--- START Records provided ---

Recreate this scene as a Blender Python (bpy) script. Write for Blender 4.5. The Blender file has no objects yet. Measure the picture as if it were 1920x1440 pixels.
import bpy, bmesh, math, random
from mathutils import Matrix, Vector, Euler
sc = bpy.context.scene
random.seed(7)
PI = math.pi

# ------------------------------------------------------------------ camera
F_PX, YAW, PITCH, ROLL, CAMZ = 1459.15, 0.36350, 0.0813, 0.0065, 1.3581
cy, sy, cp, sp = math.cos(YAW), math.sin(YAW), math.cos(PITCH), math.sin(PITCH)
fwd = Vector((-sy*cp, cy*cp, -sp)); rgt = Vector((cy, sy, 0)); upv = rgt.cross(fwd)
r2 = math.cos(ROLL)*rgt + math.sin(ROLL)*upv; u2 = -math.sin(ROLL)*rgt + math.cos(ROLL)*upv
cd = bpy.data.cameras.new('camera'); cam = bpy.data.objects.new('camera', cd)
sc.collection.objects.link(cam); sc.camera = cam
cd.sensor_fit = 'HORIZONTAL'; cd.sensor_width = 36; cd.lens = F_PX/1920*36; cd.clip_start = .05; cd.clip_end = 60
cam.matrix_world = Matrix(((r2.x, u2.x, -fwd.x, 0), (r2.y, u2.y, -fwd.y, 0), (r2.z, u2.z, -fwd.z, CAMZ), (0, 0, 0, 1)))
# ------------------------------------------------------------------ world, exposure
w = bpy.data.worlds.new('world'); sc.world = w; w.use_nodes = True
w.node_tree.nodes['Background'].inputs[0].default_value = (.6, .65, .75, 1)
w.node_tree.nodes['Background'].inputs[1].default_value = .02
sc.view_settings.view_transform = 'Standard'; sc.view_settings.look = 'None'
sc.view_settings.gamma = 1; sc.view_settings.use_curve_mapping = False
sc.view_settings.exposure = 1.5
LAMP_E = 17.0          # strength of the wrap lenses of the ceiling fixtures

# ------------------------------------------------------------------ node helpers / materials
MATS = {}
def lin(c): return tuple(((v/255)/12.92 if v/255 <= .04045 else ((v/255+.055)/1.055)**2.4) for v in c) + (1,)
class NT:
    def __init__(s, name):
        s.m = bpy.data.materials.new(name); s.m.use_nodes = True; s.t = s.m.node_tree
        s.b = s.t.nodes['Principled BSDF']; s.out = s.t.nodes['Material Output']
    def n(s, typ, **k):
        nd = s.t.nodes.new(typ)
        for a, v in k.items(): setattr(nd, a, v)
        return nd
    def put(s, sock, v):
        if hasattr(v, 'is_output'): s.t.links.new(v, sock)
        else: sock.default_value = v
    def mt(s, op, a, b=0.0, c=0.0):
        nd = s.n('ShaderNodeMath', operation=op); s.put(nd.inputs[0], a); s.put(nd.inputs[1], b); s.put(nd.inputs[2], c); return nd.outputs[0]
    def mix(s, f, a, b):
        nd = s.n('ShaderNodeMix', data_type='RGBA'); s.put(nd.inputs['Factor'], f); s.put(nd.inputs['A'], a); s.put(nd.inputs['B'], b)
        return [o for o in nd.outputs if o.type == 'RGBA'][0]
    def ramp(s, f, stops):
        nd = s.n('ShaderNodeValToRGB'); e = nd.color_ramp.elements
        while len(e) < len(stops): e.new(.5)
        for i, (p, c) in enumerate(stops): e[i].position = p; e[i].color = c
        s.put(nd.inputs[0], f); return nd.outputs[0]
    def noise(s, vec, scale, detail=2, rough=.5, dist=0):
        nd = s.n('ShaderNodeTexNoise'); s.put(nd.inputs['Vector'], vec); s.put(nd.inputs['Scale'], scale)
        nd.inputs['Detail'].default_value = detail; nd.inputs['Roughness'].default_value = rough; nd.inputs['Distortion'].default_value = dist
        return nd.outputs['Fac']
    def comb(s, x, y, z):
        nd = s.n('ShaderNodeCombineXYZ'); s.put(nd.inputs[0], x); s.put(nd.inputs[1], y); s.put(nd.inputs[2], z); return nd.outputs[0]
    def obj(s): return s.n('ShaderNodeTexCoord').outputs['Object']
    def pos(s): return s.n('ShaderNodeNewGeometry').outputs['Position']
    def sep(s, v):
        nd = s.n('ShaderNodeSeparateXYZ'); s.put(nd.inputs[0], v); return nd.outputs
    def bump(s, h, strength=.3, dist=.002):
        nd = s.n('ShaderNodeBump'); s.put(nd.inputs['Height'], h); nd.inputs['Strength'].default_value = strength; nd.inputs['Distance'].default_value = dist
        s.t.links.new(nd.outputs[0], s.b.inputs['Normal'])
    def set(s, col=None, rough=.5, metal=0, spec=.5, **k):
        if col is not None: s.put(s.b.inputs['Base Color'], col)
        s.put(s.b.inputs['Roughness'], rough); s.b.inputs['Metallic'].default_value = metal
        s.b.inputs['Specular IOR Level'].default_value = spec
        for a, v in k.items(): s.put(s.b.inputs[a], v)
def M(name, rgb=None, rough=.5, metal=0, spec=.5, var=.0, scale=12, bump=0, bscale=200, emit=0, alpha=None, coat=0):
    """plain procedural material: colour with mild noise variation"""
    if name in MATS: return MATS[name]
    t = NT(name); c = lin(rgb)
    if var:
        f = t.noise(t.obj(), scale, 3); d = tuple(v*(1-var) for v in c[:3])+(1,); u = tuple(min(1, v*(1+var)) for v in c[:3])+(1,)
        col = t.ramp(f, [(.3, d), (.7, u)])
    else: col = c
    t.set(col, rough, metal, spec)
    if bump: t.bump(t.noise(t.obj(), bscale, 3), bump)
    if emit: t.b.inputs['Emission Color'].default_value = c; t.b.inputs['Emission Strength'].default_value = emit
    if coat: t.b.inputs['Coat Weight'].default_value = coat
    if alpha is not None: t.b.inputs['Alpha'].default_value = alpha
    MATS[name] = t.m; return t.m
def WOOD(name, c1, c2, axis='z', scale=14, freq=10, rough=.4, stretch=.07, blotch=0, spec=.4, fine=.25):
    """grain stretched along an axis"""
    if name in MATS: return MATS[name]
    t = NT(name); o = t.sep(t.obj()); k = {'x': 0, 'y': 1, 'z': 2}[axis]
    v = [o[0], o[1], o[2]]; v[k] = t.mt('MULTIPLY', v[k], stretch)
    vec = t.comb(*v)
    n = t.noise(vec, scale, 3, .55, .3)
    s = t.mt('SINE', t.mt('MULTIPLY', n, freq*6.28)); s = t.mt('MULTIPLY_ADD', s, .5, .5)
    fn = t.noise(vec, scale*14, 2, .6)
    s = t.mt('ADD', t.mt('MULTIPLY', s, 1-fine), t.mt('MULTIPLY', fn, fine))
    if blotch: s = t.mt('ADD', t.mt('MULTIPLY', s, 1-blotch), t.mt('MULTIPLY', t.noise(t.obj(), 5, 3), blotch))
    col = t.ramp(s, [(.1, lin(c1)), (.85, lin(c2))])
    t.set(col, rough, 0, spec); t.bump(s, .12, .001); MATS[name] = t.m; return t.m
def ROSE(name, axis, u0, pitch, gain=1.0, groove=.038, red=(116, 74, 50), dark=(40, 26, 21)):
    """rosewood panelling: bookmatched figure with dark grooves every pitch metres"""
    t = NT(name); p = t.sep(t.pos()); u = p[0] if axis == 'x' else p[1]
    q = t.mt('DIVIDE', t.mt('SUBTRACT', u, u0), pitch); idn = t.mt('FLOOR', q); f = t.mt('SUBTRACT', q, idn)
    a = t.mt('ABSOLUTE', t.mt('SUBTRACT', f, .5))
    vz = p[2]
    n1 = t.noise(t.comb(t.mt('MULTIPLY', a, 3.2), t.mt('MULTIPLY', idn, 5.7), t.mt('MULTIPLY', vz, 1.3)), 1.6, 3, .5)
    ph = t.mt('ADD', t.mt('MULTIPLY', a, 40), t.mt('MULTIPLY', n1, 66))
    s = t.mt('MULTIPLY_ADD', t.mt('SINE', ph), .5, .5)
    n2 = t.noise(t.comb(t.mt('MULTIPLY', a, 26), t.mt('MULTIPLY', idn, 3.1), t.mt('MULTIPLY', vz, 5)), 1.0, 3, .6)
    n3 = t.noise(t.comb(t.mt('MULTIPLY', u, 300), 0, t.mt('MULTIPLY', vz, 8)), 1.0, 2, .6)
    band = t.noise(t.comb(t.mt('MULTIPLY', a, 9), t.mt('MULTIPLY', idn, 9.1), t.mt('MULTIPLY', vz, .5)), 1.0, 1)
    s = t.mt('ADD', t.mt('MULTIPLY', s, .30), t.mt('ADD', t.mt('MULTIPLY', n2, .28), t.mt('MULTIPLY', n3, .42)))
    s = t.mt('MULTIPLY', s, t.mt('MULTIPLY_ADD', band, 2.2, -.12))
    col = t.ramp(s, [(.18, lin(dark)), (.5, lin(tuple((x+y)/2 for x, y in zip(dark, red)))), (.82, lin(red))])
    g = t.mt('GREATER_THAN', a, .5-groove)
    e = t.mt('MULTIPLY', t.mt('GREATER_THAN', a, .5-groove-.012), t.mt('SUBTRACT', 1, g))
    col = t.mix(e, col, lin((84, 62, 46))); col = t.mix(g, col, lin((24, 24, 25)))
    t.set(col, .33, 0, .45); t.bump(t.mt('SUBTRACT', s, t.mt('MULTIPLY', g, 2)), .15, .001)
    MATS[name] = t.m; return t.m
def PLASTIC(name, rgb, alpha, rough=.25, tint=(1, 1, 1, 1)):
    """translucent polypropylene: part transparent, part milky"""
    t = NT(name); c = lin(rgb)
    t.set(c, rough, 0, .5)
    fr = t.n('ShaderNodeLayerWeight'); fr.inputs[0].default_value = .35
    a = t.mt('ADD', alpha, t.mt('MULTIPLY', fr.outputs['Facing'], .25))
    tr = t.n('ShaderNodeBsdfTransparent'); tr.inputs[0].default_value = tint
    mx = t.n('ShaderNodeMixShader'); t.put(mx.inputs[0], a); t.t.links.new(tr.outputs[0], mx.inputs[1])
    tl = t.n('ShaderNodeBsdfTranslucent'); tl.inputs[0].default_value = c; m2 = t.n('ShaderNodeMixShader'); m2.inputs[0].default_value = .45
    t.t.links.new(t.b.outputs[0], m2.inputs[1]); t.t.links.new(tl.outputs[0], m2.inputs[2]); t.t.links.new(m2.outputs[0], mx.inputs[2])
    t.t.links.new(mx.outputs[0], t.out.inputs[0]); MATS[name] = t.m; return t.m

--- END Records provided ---
--- START Records provided ---

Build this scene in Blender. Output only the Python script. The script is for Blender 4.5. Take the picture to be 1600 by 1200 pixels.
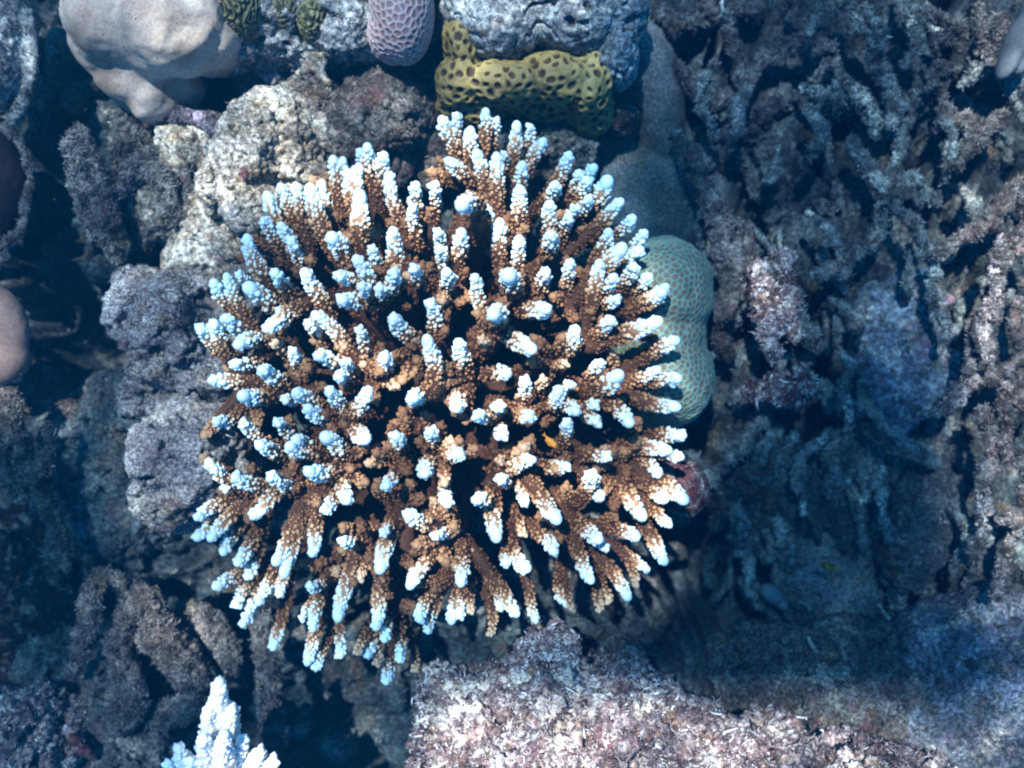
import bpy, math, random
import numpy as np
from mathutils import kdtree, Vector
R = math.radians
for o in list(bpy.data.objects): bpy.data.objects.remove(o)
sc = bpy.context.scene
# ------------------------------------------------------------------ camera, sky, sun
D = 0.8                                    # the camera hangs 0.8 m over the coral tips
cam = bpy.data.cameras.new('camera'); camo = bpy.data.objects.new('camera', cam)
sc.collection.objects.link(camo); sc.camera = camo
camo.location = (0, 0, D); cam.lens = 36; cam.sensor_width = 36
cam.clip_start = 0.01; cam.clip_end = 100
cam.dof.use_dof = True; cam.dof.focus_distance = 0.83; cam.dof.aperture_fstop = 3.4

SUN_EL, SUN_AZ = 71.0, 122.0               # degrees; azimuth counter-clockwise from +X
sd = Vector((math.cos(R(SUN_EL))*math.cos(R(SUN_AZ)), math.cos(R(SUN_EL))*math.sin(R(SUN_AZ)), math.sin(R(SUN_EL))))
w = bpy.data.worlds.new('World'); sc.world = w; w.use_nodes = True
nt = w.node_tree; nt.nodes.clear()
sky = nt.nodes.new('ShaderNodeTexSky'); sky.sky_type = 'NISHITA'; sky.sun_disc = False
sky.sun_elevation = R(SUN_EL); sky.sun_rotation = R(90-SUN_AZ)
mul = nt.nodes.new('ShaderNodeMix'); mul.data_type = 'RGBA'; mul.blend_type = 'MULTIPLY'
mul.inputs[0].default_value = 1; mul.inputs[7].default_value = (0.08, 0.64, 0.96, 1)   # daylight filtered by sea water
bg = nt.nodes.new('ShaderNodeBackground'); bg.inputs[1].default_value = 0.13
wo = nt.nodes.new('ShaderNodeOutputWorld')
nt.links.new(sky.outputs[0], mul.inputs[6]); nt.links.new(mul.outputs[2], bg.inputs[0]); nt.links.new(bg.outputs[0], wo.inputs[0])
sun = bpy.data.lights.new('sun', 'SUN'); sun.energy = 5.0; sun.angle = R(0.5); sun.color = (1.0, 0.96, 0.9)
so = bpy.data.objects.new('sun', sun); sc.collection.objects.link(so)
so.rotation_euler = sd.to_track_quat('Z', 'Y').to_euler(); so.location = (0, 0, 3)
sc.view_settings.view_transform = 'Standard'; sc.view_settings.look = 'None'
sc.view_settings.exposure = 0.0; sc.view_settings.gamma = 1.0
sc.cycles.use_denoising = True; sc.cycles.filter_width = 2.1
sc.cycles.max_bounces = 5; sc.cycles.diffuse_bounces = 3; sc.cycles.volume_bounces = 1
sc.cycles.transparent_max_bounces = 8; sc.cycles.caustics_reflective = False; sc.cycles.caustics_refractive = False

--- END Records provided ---

### To do
Pictures in the material above should be skipped; print exactly the lines from the one with "Build this scene" through the one with "cam.dof.use_dof = True;".

### Solved problem
Build this scene in Blender. Output only the Python script. The script is for Blender 4.5. Take the picture to be 1600 by 1200 pixels.
import bpy, math, random
import numpy as np
from mathutils import kdtree, Vector
R = math.radians
for o in list(bpy.data.objects): bpy.data.objects.remove(o)
sc = bpy.context.scene
# ------------------------------------------------------------------ camera, sky, sun
D = 0.8                                    # the camera hangs 0.8 m over the coral tips
cam = bpy.data.cameras.new('camera'); camo = bpy.data.objects.new('camera', cam)
sc.collection.objects.link(camo); sc.camera = camo
camo.location = (0, 0, D); cam.lens = 36; cam.sensor_width = 36
cam.clip_start = 0.01; cam.clip_end = 100
cam.dof.use_dof = True; cam.dof.focus_distance = 0.83; cam.dof.aperture_fstop = 3.4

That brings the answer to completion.